For the most part, both at the funeral and later at the brief graveside service, it was the private William J. Levitt who was being remembered - not the builder who, with his father, Abraham, and younger brother, Alfred, built the community that bears their name, and in effect began the transformation of Long Island, and the rest of the country, after World War II.

"I wanted people to speak who were directly affected by Bill," said his widow, Simone, who seemed touched by the presence of three members of the American Legion Post 1711 of Levittown, who had decided to come to Mt. Ararat Cemetery in North Lindenhurst to show their respects to Levitt. Among those waiting was George Merritt, who said he moved to Levittown more than 40 years ago after leaving the Army.

"It's better than ever," said Merritt, describing the community that Levitt and Sons built beginning in 1947.

Don Hewitt, executive producer of CBS-TV's "60 Minutes," who attended the service with his wife, said he understood why most speakers at the funeral focused on Levitt's private world. "It was a kind of remembering Bill, nobody had to enumerate his accomplishments," said Hewitt.
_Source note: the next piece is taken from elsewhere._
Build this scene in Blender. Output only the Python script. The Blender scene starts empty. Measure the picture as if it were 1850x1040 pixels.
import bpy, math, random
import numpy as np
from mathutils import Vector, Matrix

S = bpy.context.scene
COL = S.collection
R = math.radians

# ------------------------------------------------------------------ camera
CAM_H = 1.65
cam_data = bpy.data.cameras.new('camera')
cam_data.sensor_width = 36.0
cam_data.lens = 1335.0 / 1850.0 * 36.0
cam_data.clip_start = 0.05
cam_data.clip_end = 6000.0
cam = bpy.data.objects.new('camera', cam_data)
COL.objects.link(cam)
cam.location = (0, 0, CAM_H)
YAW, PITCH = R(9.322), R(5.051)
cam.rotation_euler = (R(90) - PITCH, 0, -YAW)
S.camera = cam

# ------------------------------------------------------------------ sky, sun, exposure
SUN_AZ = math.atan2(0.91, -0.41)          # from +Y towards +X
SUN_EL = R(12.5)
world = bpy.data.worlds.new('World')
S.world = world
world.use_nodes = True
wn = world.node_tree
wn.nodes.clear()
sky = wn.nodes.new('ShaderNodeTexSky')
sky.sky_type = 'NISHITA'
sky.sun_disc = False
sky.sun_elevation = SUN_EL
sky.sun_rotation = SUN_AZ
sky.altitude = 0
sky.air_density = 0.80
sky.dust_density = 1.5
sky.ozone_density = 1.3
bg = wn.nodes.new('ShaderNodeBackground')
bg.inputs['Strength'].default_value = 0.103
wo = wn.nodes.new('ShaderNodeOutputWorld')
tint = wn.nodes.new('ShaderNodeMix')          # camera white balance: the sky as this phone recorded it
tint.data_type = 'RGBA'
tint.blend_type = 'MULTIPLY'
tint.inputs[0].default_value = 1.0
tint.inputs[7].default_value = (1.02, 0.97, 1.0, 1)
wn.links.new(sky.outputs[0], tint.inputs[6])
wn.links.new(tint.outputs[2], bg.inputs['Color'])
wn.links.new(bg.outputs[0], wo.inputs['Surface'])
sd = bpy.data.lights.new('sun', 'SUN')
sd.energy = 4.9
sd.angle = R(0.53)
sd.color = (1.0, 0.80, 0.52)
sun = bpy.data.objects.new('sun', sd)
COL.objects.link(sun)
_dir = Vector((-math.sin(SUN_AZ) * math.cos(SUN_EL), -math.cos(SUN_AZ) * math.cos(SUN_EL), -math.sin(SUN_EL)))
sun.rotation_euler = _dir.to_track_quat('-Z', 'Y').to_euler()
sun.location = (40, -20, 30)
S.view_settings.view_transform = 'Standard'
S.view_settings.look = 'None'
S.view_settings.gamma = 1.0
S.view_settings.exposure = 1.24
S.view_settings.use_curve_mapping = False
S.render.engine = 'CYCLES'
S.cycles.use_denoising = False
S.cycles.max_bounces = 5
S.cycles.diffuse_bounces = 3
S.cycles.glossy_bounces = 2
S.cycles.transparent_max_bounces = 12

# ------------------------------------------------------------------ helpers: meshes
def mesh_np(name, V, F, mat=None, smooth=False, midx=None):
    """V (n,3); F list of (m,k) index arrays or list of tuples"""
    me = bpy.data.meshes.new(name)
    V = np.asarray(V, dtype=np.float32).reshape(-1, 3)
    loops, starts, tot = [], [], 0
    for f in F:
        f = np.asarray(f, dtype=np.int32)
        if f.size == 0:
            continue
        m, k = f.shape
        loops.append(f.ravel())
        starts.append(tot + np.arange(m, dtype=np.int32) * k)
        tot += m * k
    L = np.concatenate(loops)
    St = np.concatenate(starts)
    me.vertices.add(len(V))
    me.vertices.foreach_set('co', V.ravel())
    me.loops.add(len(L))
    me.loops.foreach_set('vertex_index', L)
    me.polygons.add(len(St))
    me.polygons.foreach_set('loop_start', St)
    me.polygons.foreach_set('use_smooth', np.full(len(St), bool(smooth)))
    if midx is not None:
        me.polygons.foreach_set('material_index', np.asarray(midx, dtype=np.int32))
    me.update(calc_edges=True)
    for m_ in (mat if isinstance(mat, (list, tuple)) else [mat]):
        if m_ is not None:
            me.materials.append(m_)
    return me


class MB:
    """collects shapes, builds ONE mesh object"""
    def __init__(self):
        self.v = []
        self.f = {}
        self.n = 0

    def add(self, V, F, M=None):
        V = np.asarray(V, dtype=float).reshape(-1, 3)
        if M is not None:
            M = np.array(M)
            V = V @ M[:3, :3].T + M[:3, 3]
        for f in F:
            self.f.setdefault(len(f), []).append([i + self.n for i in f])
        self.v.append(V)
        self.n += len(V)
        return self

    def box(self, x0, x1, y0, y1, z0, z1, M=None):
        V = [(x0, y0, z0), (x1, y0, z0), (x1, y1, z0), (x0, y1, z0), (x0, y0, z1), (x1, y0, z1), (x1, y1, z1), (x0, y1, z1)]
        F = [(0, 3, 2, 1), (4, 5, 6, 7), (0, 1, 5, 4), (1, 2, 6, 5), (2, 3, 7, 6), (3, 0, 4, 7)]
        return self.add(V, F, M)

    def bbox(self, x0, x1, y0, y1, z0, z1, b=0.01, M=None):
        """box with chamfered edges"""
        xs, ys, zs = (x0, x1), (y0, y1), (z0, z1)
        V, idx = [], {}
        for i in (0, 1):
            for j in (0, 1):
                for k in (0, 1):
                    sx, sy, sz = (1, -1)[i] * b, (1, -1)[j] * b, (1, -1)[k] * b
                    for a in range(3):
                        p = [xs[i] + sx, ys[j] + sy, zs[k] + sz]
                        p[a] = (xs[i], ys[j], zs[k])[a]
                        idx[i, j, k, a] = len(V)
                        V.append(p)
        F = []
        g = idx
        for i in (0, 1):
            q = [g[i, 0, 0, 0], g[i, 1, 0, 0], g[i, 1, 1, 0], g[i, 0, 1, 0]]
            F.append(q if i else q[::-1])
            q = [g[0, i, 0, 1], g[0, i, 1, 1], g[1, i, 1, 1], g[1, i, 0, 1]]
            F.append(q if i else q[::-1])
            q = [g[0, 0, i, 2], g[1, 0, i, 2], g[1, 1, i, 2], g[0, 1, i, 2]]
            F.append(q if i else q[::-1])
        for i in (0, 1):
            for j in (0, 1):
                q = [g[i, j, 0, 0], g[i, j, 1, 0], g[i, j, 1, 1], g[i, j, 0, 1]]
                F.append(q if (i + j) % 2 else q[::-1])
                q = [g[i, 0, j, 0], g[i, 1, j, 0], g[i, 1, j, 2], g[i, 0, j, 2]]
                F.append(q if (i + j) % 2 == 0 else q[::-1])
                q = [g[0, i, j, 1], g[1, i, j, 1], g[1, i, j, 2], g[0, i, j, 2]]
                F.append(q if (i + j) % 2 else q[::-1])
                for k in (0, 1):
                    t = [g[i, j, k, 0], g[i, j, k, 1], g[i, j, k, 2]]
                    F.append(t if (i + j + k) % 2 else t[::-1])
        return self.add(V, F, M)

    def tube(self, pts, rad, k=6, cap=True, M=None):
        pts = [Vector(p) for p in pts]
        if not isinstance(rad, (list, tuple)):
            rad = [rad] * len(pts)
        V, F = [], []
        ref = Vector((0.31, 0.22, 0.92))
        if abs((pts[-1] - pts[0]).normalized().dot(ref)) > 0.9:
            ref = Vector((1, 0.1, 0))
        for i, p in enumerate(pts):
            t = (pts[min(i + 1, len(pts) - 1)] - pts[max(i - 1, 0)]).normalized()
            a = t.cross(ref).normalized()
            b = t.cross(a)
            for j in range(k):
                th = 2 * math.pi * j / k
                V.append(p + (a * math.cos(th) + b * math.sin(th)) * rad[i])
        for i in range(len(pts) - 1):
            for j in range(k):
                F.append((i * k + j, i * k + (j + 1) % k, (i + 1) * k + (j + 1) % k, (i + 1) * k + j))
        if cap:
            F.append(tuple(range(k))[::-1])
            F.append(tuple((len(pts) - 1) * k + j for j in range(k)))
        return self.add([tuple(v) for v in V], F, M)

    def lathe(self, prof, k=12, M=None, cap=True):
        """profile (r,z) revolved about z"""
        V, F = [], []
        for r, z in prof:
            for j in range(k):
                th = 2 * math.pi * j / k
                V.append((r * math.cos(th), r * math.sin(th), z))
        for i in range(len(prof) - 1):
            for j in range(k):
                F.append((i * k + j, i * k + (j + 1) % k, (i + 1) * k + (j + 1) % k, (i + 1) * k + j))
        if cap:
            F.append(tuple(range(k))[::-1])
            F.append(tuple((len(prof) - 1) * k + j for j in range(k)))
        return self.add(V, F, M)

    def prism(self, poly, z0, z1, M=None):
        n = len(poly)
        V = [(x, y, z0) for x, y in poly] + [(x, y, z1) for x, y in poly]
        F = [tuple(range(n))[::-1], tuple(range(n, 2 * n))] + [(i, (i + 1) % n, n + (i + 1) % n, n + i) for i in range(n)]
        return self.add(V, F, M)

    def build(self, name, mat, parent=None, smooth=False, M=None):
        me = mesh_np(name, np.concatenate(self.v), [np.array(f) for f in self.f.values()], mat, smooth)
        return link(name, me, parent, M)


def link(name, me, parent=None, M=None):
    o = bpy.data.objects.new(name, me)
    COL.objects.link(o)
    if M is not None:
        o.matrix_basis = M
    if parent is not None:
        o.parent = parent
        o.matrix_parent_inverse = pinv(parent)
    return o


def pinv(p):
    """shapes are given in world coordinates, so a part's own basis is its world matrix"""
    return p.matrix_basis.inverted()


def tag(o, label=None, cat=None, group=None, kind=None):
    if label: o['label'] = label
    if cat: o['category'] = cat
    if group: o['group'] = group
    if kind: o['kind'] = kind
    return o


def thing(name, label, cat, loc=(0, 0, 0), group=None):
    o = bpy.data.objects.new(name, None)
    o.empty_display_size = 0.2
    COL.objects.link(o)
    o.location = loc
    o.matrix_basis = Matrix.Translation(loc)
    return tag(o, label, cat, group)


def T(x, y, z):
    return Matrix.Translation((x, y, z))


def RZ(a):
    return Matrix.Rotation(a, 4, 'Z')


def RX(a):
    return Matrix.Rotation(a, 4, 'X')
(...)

As it turned out, when Rabbi David Glazer, who officiated at the service, recounted the story of how Levitt once arranged a wedding aboard his yacht, he was talking about the 1979 marriage of Hewitt and Marilyn Berger.

"We had flown down to Caneel Bay to board the yacht, and after I proposed Bill decided we had to get married then and there," Hewitt said.
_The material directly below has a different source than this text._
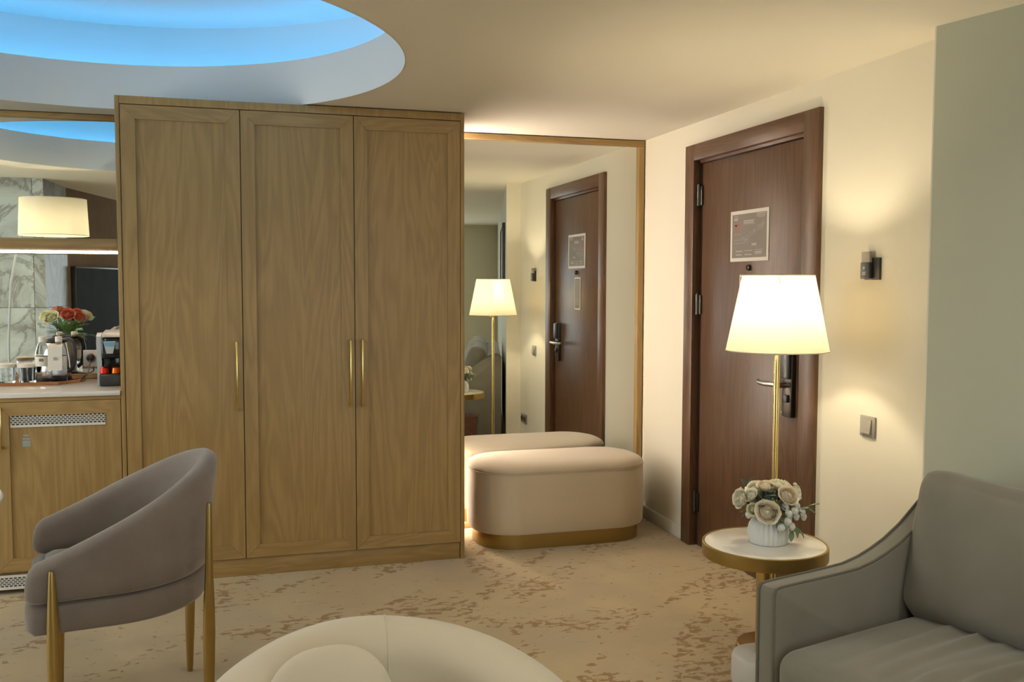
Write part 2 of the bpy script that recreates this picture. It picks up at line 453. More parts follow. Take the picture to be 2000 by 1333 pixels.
# dining end and the wall behind the camera, each with a window
def wall_with_hole(name, axis, c0, c1, a0, a1, h0, h1, z0, z1, mat):
    m = MB()
    def b(u0, u1, za, zb):
        if axis == 'x': m.box(c0, c1, u0, u1, za, zb)
        else: m.box(u0, u1, c0, c1, za, zb)
    b(a0, h0, 0, ZC); b(h1, a1, 0, ZC); b(h0, h1, 0, z0); b(h0, h1, z1, ZC)
    return struct(m.build(name, mat))
wall_with_hole('wall_far_left', 'x', X0 - 0.13, X0, 1.25, Y1, 2.4, 5.0, 0.3, 2.28, M['cream'])
wall_with_hole('wall_near', 'y', Y0 - 0.13, Y0, -0.9, X1, -0.5, 2.9, 0.3, 2.28, M['cream'])
def window(name, axis, c, a0, a1, z0, z1):
    fr = MB(); wdt = 0.05
    def b(m, u0, u1, za, zb, t=0.03):
        if axis == 'x': m.box(c - t, c + t, u0, u1, za, zb)
        else: m.box(u0, u1, c - t, c + t, za, zb)
    b(fr, a0, a0 + wdt, z0, z1); b(fr, a1 - wdt, a1, z0, z1); b(fr, a0, a1, z0, z0 + wdt); b(fr, a0, a1, z1 - wdt, z1)
    o = struct(fr.build(name, M['white_plastic']))
    mu = MB(); mid = (a0 + a1) / 2; b(mu, mid - 0.03, mid + 0.03, z0, z1); mu.build('mullion', M['white_plastic'], o)
    for u0, u1 in ((a0 + wdt, mid - 0.03), (mid + 0.03, a1 - wdt)):
        g = MB(); b(g, u0, u1, z0 + wdt, z1 - wdt, 0.004); g.build('pane', M['sky_pane'], o)
window('window_1', 'y', Y0 - 0.07, -0.5, 2.9, 0.3, 2.28)
window('window_2', 'x', X0 - 0.07, 2.4, 5.0, 0.3, 2.28)
# skirting along the right wall, both sides of the door
struct(MB().box(XR - 0.014, XR, DFY, YB, 0, 0.078, bevel=0.004).build('baseboard_right', M['skirting']))
struct(MB().box(XR - 0.014, XR, 2.80, DNY, 0, 0.078, bevel=0.004).build('baseboard_right_near', M['skirting']))

# unseen round ceiling lights, added to brighten the seating from overhead
for i, (dx, dy, where) in enumerate(((0.95, 1.75, 'over the tub chair'), (1.95, 1.35, 'over the sofa'), (-0.55, 1.55, 'between camera and barrel chair'), (0.4, -0.2, 'above the camera'), (1.9, -0.4, 'over the far sofa end'))):
    dl = thing('added_ceiling_light', 'added round white fill light, out of view ' + where, 'ceiling light', (dx, dy, ZC - 0.001), 0, 'added fill lights over the seating')
    rr_ = [[(q * math.cos(2 * PI * k / 40), q * math.sin(2 * PI * k / 40), z) for k in range(40)] for q, z in ((0.115, 0), (0.14, 0), (0.14, -0.006), (0.118, -0.008))]
    MB().rings(rr_ + [rr_[0]], True, False, False).build('trim_ring', M['white_plastic'], dl)
    MB().lathe([(0.1145, -0.003), (0.1145, 0.0)], 40).build('diffuser', M['added_downlight'], dl)
    l = bpy.data.lights.new('added_downlight', 'AREA'); l.shape = 'DISK'; l.size = 0.26; l.energy = 3.7; l.color = (1.0, 0.95, 0.84); l.spread = R(150)
    lo_ = bpy.data.objects.new('added_downlight', l); C.objects.link(lo_); lo_.parent = dl; lo_.location = (0, 0, -0.009)

# ------------------------------------------------------------------ entrance door
door = struct(MB().box(XR + 0.018, XR + 0.06, 3.712, 4.705, 0.006, 2.122, bevel=0.002).build('door_1', M['door_z']), 'dark-stained wooden entrance door in a wide frame')
def dpart(name, mat, *d, bevel=0.002): return MB().box(*d, bevel=bevel).build(name, mat, door)
dpart('casing_upright', M['door_z'], XR - 0.022, XR + 0.03, 4.738, DFY, 0, DZ)
dpart('casing_upright', M['door_z'], XR - 0.022, XR + 0.03, DNY, 3.692, 0, DZ)
dpart('casing_head', M['door_y'], XR - 0.022, XR + 0.03, 3.692, 4.738, 2.142, DZ)
dpart('jamb', M['door_shade'], XR + 0.028, XR + 0.10, 4.712, 4.80, 0, 2.20)
dpart('jamb', M['door_shade'], XR + 0.028, XR + 0.10, 3.61, 3.706, 0, 2.20)
dpart('jamb_head', M['door_y'], XR + 0.008, XR + 0.10, 3.70, 4.72, 2.127, 2.20)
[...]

Sprinkled among the mourners attending the chapel service yesterday were longtime friends like designer Pauline Trigere, and writer and designer John Weitz.

Weitz, who said he had known Levitt for more than 40 years, said that over the years, Levitt managed to develop extensive friendships with different groups of people. "He seemed to have so many different sets of friends, and he especially enjoyed being a host," said Weitz, who also had been a guest aboard Levitt's yacht.
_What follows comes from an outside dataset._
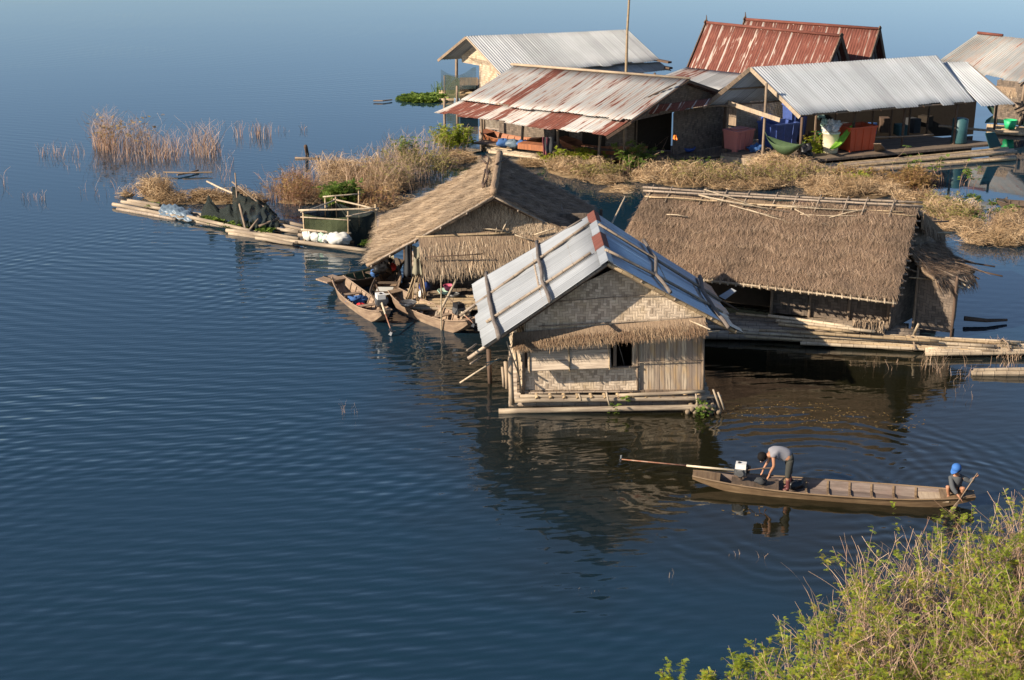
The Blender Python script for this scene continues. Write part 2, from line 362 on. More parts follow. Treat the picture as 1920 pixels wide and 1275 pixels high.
    def blob(s, c, r, seed=0, n=14, m=9, amp=.18, rz=0.0, cr=0.0):
        c = Vector(c); k = len(s.v); rr = random.Random(seed); ph = [rr.uniform(0, 6.28) for _ in range(6)]; rot = Matrix.Rotation(rz, 3, 'Z')
        for i in range(m+1):
            t = math.pi*i/m
            for j in range(n):
                g = 2*math.pi*j/n; q = 1+cr*mnoise.noise(Vector((math.cos(g)*math.sin(t), math.sin(g)*math.sin(t), math.cos(t)))*3.5+Vector((seed*3.7, 0, 0)))+amp*(math.sin(3*g+ph[0]+2*t)*math.sin(2*t+ph[1])+.5*math.sin(5*g+ph[2])*math.sin(4*t+ph[3]))
                s.v.append(c+rot @ Vector((r[0]*q*math.sin(t)*math.cos(g), r[1]*q*math.sin(t)*math.sin(g), r[2]*q*math.cos(t))))
        for i in range(m):
            for j in range(n):
                j2 = (j+1) % n; s.face((k+i*n+j, k+(i+1)*n+j, k+(i+1)*n+j2, k+i*n+j2), [(j/n, i/m), (j/n, (i+1)/m), ((j+1)/n, (i+1)/m), ((j+1)/n, i/m)])
    def grid(s, fn, nu, nv, two=0.0):
        """fn(a,b)->Vector for a,b in 0..1"""
        k = len(s.v); P = [[fn(i/nu, j/nv) for j in range(nv+1)] for i in range(nu+1)]
        Lu = (P[nu][0]-P[0][0]).length; Lv = (P[0][nv]-P[0][0]).length
        for row in P: s.v += row
        W = nv+1
        for i in range(nu):
            for j in range(nv):
                s.face((k+i*W+j, k+(i+1)*W+j, k+(i+1)*W+j+1, k+i*W+j+1), [(a*Lu, b*Lv) for a, b in ((i/nu, j/nv), ((i+1)/nu, j/nv), ((i+1)/nu, (j+1)/nv), (i/nu, (j+1)/nv))])
def part(name, mb, mat, parent=None, smooth=False, org=None):
    o_ = (ORG if org is None else org) if parent is not None else Vector((0, 0, 0)) if org is None else org
    me = bpy.data.meshes.new(name); me.from_pydata([tuple(v-o_) for v in mb.v], [], mb.f)
    ul = me.uv_layers.new(name='UVMap'); ul.data.foreach_set('uv', np.array(mb.uv, dtype=np.float32).ravel())
    me.materials.append(M[mat] if isinstance(mat, str) else mat)
    if smooth: me.polygons.foreach_set('use_smooth', [True]*len(me.polygons))
    me.update(); o = bpy.data.objects.new(name, me); COL.objects.link(o)
    if parent is not None: o.parent = parent
    elif org is not None: o.location = org
    return o
def solo(name, mb, mat, label, cat, loc, group=None, kind=None, smooth=False):
    o = part(name, mb, mat, None, smooth, Vector(loc)); return tag(o, label, cat, group, kind)
def bulk(name, verts, quads, uvs, mat, parent=None, org=None):
    o_ = ORG if (parent is not None and org is None) else (org if org is not None else Vector((0, 0, 0)))
    verts = (verts - np.array(o_)).astype(np.float32)
    me = bpy.data.meshes.new(name); me.vertices.add(len(verts)); me.vertices.foreach_set('co', verts.ravel())
    nq = len(quads); me.loops.add(nq*4); me.loops.foreach_set('vertex_index', quads.astype(np.int32).ravel())
    me.polygons.add(nq); me.polygons.foreach_set('loop_start', np.arange(0, nq*4, 4, dtype=np.int32))
    me.update(calc_edges=True)
    ul = me.uv_layers.new(name='UVMap'); ul.data.foreach_set('uv', uvs[quads.ravel()].astype(np.float32).ravel())
    me.materials.append(M[mat]); o = bpy.data.objects.new(name, me); COL.objects.link(o)
    if parent is not None: o.parent = parent
    elif org is not None: o.location = org
    return o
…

Levitt and his family had prospered and grown immensely wealthy, so that when he sold the company to a conglomerate in 1968, he reportedly received more than $ 90 million in stock. Levitt followed up with a string of projects that failed and eventually felt so squeezed he began taking funds from projects and misused family foundation money, which seriously tarnished his reputation.

But no mention was made of that. For the most part, yesterday's service sought to keep things upbeat. His son, William Jr., who lives in Los Angeles, told a story about how, when his father was a teenager, "one summer Saturday morning, he came downstairs all dressed up." At the time, the Levitts were living in Brooklyn, and when his mother, Pauline, asked him where he was going, he reportedly replied: "I'm going to Manhattan. I want to buy the Chrysler Building."

"He was always Big Bill Levitt," said his son, who suggested that most people thought he was taller than he actually was.

"He was a man both complicated and simple," his son said.

At the cemetery, the numbers were reduced to just Levitt's family and closest friends, and perhaps the most poignant moment occurred when those attending were asked to recite in unison from what was described as Levitt's favorite poem, Rudyard Kipling's "If - " which includes the lines:

"If you can make one heap of all your winnings:

"And risk it on one turn of pitch-and-toss

"And lose, and start again at your beginnings . . . you'll be a Man, my son."

Yesterday, William Jaird Levitt was buried in his family's plot, a bit more than a stone's throw from Levittown. His grave was next to his mother, brother and father, and beneath a leafless dogwood.